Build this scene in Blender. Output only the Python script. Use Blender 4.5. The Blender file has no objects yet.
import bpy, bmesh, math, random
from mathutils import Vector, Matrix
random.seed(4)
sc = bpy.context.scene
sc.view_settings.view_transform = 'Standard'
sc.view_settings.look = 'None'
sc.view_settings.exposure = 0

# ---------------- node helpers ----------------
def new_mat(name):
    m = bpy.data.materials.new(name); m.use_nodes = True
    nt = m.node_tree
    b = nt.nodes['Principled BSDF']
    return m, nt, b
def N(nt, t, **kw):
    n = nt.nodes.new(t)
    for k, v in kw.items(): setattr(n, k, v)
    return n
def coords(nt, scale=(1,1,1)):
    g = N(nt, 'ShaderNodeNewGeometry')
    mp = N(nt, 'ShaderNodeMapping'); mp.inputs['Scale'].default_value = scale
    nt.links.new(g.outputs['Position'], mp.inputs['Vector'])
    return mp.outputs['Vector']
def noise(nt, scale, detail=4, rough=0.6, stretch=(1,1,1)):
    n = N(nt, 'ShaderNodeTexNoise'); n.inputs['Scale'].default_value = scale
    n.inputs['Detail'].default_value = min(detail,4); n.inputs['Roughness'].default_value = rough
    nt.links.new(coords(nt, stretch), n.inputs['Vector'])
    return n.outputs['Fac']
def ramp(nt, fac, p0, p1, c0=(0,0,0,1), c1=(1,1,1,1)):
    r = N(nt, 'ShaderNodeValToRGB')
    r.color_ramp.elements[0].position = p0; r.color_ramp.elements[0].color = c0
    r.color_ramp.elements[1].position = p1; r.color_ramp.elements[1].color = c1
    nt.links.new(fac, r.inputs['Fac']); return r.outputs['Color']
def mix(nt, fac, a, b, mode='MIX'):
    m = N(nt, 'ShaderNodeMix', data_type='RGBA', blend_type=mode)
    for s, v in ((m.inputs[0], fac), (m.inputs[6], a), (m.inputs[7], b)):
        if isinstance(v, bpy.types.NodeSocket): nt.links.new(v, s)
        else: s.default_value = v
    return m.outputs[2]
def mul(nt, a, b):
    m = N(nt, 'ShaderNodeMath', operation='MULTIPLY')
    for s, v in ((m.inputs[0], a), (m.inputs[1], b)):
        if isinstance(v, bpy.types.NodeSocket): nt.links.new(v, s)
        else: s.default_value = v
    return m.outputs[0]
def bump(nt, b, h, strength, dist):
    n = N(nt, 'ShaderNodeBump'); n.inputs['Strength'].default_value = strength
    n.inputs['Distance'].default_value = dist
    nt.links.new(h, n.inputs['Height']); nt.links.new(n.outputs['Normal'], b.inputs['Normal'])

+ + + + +

→ What this task involves: Extract the first line above and each line after it up to and including the one with "sc.view_settings.exposure = 0", please, exactly and with nothing else.

→ Result for this task:
Build this scene in Blender. Output only the Python script. Use Blender 4.5. The Blender file has no objects yet.
import bpy, bmesh, math, random
from mathutils import Vector, Matrix
random.seed(4)
sc = bpy.context.scene
sc.view_settings.view_transform = 'Standard'
sc.view_settings.look = 'None'
sc.view_settings.exposure = 0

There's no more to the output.